Back to the Beginning
My Friend,
It’s been long enough since I first wrote to you. You need to start trusting me.
To be clear: trust is a decision for people like us, not a feeling. You can’t see me; you can’t touch me; you can’t even ask me questions with the assurance that you’ll ever get an answer. All you can do is have faith that the unseen generosity of a heart split open for the sake of your consolation is both genuine and good. You just have to trust. So, with that, it’s time to take a shovel to the dirt and start digging.
Let’s go back to the beginning. Your beginning.
I know family is a thwarted concept of inarticulate love and amassing anger for a lot of people, which is why I’m not asking you to ponder the way your family has treated you, or the trauma inflicted upon you as a result of their presence. I just want you to start thinking about the kind of situation you were born into.
Personally, I was born into the epitome of the American Dream. From the outside, everything was perfect. Parents who stayed together; luxury cars; big houses; pretty hair; endless opportunity; silver spoons; and whatever other materialistic madness this world believes to bring joy. It was all mine. And yet, I can say without a shadow of a doubt, that while I had more material things than anyone else I knew, I shouldered more burdens than they could ever dream of, too.
I tell you this because, unlike everyone else, I don’t want you to judge yourself for the circumstance you were born into. By that I mean: don’t define your story by the standard of comparison instituted by the people around you. Their standard is unwise, unclear, simple-minded, untrue, and founded on pity, hatred, jealousy, and instability.
Here’s the unpolished truth:
Just because everyone else thought you had a lot, doesn’t mean you did.
Just because everyone else thought you had nothing, doesn’t mean you did.
So, with that, I want to know where your story began.
Were you born into the American Dream?
Were you abandoned by your birth parents?
Were you adopted? Or were you simply abandoned?
Was your reality harsh?
What were the people who raised you like?
Did you ever understand them?
Did you ever feel understood by them?
Were you permanently bound by something stronger than blood?
Or, did their choices and behavior ultimately force you to walk away with a stinging wish that they’d be well on their way to the grave?

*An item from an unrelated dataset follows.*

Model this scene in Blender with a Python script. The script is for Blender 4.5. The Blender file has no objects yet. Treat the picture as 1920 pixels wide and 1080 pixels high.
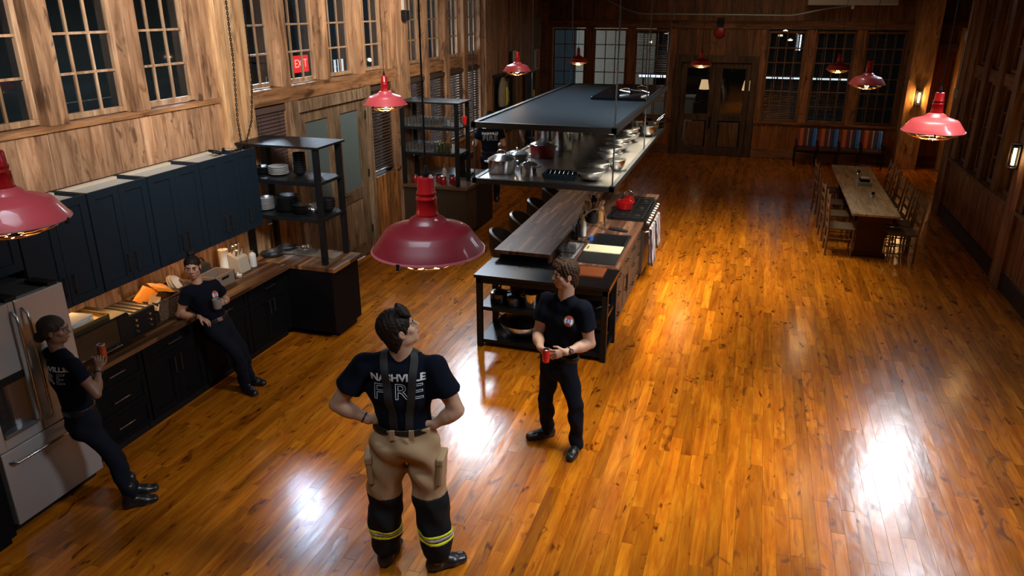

Did you have brothers or sisters?
People you called cousins?
Food on the table when you wanted it?
Did you go to bed hungry?
Were you happy as a child?
Or has your laughter always been silent?
Whatever your answers to these questions are, let them be. This is your story. I’m simply helping you understand it.
When you think about the beginning—your beginning—do you appreciate it? Are you thankful for the family and life you began in? Or do you resent it?
It’s entirely possible that you feel both thankful and resentful toward the cards you were dealt. In fact, I’d argue that the most human answer is to feel torn by the contradiction of loving and hating every aspect of your world. I wouldn’t call you crazy for loving certain parts of being poor. And I wouldn’t think you entitled for resenting particular aspects of your riches. There ain’t much about this world that’s all good or all bad.
Nevertheless, when it comes to your beginning, focus on what you feel the most. Thankful or resentful.
Once you’ve decided how you feel, start asking yourself why. Don’t expect to find an answer, though. Just allow the question to hang in the balance of your consciousness. You’ll know you’re on the right track when you start to feel a little crazy.